**Goal of the exercise**: Locate the line that contains "paint('cinder_cone', 395, 712, 70, 16, (160, 70, 54), .9)" and the line that contains "paint('cinder_cone', 560, 788, 80, 18, (176, 86, 60), .85, .1)". Copy both of them exactly, together with every line between them, and no others.

**Dataset section**:
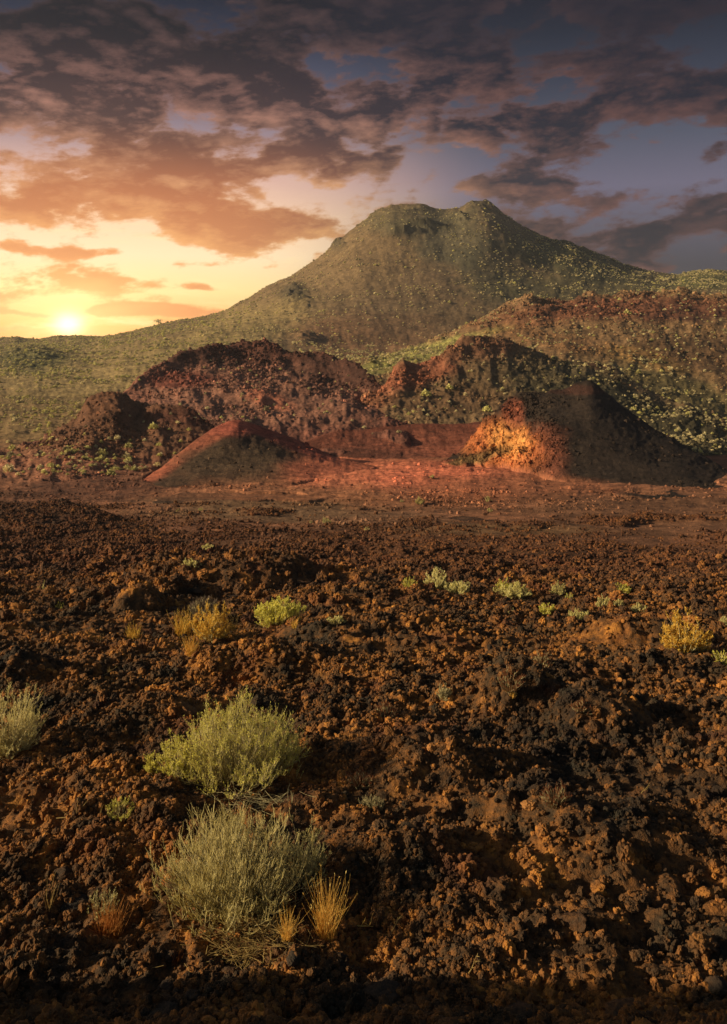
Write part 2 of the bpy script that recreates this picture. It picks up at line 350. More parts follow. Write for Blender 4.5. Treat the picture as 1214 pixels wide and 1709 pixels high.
Z += am*(nz*1.1+nx*.7); X = X+am*ny*.8*(A > -R(31))*(A < R(31)); Y = Y+am*nx*.6*(np.abs(A) < R(31))
# fine grain everywhere beyond the lava so slopes are never plain
gsz = RR*.006+.05
Z += far*.0050*RR*fbm(X/gsz/3, Y/gsz/3, Z/gsz/3, 4, s=80, g=.7)*(1-.55*pick('dark_cone')-.7*pick('cinder_cone')-.6*pick('crater_wall')-.6*pick('ground')-.62*pick('mountain')-.6*pick('hummock')-.2*pick('far_hill'))
dcm = pick('dark_cone')*np.minimum(cliff, 1)
Z += dcm*.55*fbm(X/1.3, Y/1.3, Z/1.3, 5, s=88, g=.65, ridge=True)
cm = zone('mountain', 695, 378, 42, 8, 1.0)+zone('mountain', 668, 392, 26, 6, 1.0)+zone('mountain', 805, 343, 34, 9, .8)+zone('mountain', 490, 498, 26, 18, .9)+zone('mountain', 767, 366, 16, 8, .8)+zone('mountain', 560, 408, 16, 12, .7)+zone('mountain', 940, 412, 90, 14, .5)+zone('mountain', 515, 565, 22, 10, .8)+zone('mountain', 60, 595, 60, 14, .7)+zone('mountain', 330, 560, 60, 8, .4)
Z += cm*(4.2*np.maximum(0, fbm(X/11, Y/7, Z/5, 5, s=86, g=.6, ridge=True))+1.0)
# erosion runnels down the mountain
Z += pick('mountain')*.45*fbm((X-45)/(Y*.012), X*0+.5, X*0, 4, s=90)*sstep(Z, 5, 40)
# bank cinder near lava gets lumps too
X2 = X+lava*.05*fbm(X/.25, Y/.25, Z/.25, 3, s=91)*(RR < 60); Y2 = Y-lava*.07*fbm(X/.22, Y/.22, Z/.22, 3, s=95)*(RR < 60)
X, Y = X2, Y2
Z += ZC
Z[0, :] = Z[0, :].mean()
PX = CX+F*X/np.maximum(Y, .01); PYv = HY-F*(Z-ZC)/np.maximum(Y, .01)

# ------------------------------------------------------------------ ground colour: rock, cinder and low growth, some sunlight and shade painted in
C = np.zeros((NR, NA, 3))
base = {'ground': (74, 48, 34), 'mountain': (112, 86, 60), 'far_hill': (122, 88, 58), 'red_ridge': (116, 86, 60), 'dark_ridge': (118, 66, 56), 'crater_wall': (110, 52, 38),
        'cinder_cone': (74, 50, 38), 'dark_cone': (46, 34, 30), 'outcrop': (112, 70, 50), 'mound': (66, 42, 30), 'hummock': (72, 46, 36)}
def lc(c):
    c = np.array(lin(*c)[:3]); return (c*.80+.20*(c@np.array([.3, .6, .1])))*np.array([.97, 1.03, .84])
for i, n in enumerate(LNAMES): C[LID == i] = lc(base[n])
wob = fbm(X/12, Y/12, Z/12, 4, s=100, g=.6); wob2 = fbm(X/3.5, Y/3.5, Z/3.5, 4, s=110, g=.65)
def paint(names, px, py, rx, ry, c, k=1.0, tilt=0.0, hard=1.0):
    """a patch of differently coloured ground, its edge broken up by noise"""
    global C
    m = np.zeros(LID.shape, bool)
    for n in names.split(): m |= LID == LNAMES.index(n)
    dx = PX-px; dy = PYv-py-dx*tilt
    q = np.sqrt((dx/rx)**2+(dy/ry)**2)+wob*.35+wob2*.3
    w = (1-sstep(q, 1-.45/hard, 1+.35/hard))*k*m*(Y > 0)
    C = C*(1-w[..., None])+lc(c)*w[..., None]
cmk = np.clip(cm*1.3, 0, .8)[..., None]; C = C*(1-cmk)+lc((64, 56, 44))*cmk
# cinder plain
plainish = sstep(PYv, edge+10, edge-30)*GR
C = C*(1-plainish[..., None])+lc((136, 82, 58))*plainish[..., None]
paint('ground cinder_cone hummock', 600, 815, 330, 40, (150, 88, 58), .8)
paint('ground cinder_cone dark_cone', 700, 795, 170, 26, (206, 98, 68), .95, .03)  # red cinder apron, brightened in the colour to look sunlit
paint('ground cinder_cone', 560, 785, 100, 30, (196, 100, 68), .85)
paint('ground cinder_cone dark_cone', 850, 815, 200, 22, (152, 84, 56), .8)
paint('ground', 430, 850, 220, 22, (112, 84, 60), .7)
paint('ground', 1080, 860, 220, 42, (112, 72, 52), .8)
paint('ground', 820, 885, 160, 10, (136, 100, 66), .5)
paint('ground', 600, 865, 190, 20, (106, 76, 58), .6)
paint('ground', 640, 905, 300, 18, (118, 72, 48), .6)
paint('ground', 150, 800, 130, 35, (92, 52, 42), .7)
# left cone
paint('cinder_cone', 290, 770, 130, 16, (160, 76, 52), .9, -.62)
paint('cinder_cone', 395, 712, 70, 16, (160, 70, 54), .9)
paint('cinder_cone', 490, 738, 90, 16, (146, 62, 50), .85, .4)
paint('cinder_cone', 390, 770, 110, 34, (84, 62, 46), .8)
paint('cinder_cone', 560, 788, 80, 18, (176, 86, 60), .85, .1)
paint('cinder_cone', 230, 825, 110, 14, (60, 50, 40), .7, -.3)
# crater wall
paint('crater_wall', 680, 745, 180, 26, (136, 68, 50), .9)
paint('crater_wall', 600, 765, 120, 16, (76, 42, 34), .6)
# dark cone and its ochre flank
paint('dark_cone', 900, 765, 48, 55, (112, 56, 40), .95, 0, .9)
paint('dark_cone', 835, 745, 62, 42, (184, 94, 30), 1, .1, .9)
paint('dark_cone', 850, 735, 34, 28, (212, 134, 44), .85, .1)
paint('dark_cone', 800, 790, 110, 10, (128, 72, 48), .7)
paint('dark_cone', 858, 695, 18, 26, (140, 66, 44), .7)
paint('dark_cone', 770, 775, 70, 10, (110, 88, 50), .8, -.3)
paint('dark_cone', 970, 652, 50, 8, (80, 42, 34), .6)
# ridge behind, dark red with purple scree
paint('dark_ridge', 430, 660, 230, 60, (138, 88, 74), .75)
paint('dark_ridge', 450, 668, 40, 14, (176, 92, 66), .7, .3)
paint('dark_ridge', 390, 585, 200, 22, (84, 46, 38), .9)  # shadow band of the cliffs below the crest, painted as darker rock
paint('dark_ridge', 580, 622, 90, 30, (80, 46, 40), .9)
paint('dark_ridge', 300, 635, 60, 14, (120, 52, 42), .8)
paint('dark_ridge', 120, 760, 200, 26, (110, 66, 54), .7)
paint('outcrop', 100, 790, 220, 40, (140, 82, 62), .8); paint('outcrop', 60, 825, 130, 14, (130, 66, 52), .6); paint('outcrop', 330, 780, 70, 30, (60, 52, 42), .8, -.5); paint('outcrop', 180, 670, 60, 40, (104, 62, 42), .8); paint('outcrop', 300, 695, 80, 22, (84, 44, 34), .9)
# red ridge right of the gully
paint('red_ridge', 690, 625, 80, 26, (142, 74, 50), .9, -.3); paint('red_ridge', 620, 672, 50, 24, (146, 78, 52), .85, -.4)
paint('red_ridge', 790, 580, 90, 22, (116, 68, 48), .8); paint('red_ridge', 730, 670, 120, 22, (98, 66, 44), .7)
paint('red_ridge', 950, 640, 110, 50, (74, 64, 46), .85, .2); paint('red_ridge', 1100, 720, 170, 60, (66, 60, 44), .9, .35)
paint('red_ridge', 1010, 608, 40, 9, (78, 44, 34), .8)
# far hill
paint('far_hill', 1060, 515, 220, 22, (98, 50, 36), .85); paint('far_hill', 880, 535, 110, 16, (108, 60, 38), .7, -.1)
paint('far_hill', 930, 570, 150, 16, (126, 84, 50), .7, .2); paint('far_hill', 1080, 600, 70, 16, (160, 112, 48), .85, .25)
paint('far_hill', 1160, 590, 110, 30, (84, 56, 38), .6); paint('far_hill', 700, 590, 120, 14, (140, 134, 60), .8, -.3)
paint('far_hill', 1130, 660, 140, 40, (96, 84, 50), .8, .3)
# mountain
paint('mountain ground', 130, 620, 260, 60, (156, 126, 78), .8); paint('mountain', 380, 560, 140, 40, (150, 122, 74), .7, -.3)  # yellow-brown ground, with the yellow of low sunlight painted in
paint('mountain', 620, 560, 130, 40, (130, 86, 58), .8); paint('mountain', 720, 500, 150, 80, (98, 74, 56), .6)
paint('mountain', 640, 450, 90, 40, (110, 84, 58), .6, -.5); paint('mountain', 830, 470, 70, 50, (72, 68, 50), .6, .4); paint('mountain', 760, 400, 70, 50, (80, 76, 62), .7); paint('mountain', 950, 430, 120, 30, (66, 66, 42), .85, .2)
paint('mountain', 690, 365, 110, 24, (84, 74, 52), .7); paint('mountain', 1000, 480, 180, 30, (76, 72, 46), .7)
paint('mountain', 1190, 465, 80, 20, (84, 84, 40), .8); paint('mountain', 50, 600, 70, 22, (80, 80, 44), .8)
paint('ground', 60, 700, 150, 50, (130, 104, 64), .8)
wob3 = fbm(X/.9, Y/.9, Z/.9, 3, s=115, g=.7)
wob4 = fbm(X/3, Y/3, Z/3, 3, s=118, g=.8)
C = C*np.clip(1+.55*wob4*sstep(RR, 150, 300)+.34*wob+.42*wob2*(1-.5*sstep(RR, 250, 400))+.30*wob3*sstep(RR, 300, 80), .25, 2)[..., None]; C = np.clip(C, .004, .8)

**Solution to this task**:
paint('cinder_cone', 395, 712, 70, 16, (160, 70, 54), .9)
paint('cinder_cone', 490, 738, 90, 16, (146, 62, 50), .85, .4)
paint('cinder_cone', 390, 770, 110, 34, (84, 62, 46), .8)
paint('cinder_cone', 560, 788, 80, 18, (176, 86, 60), .85, .1)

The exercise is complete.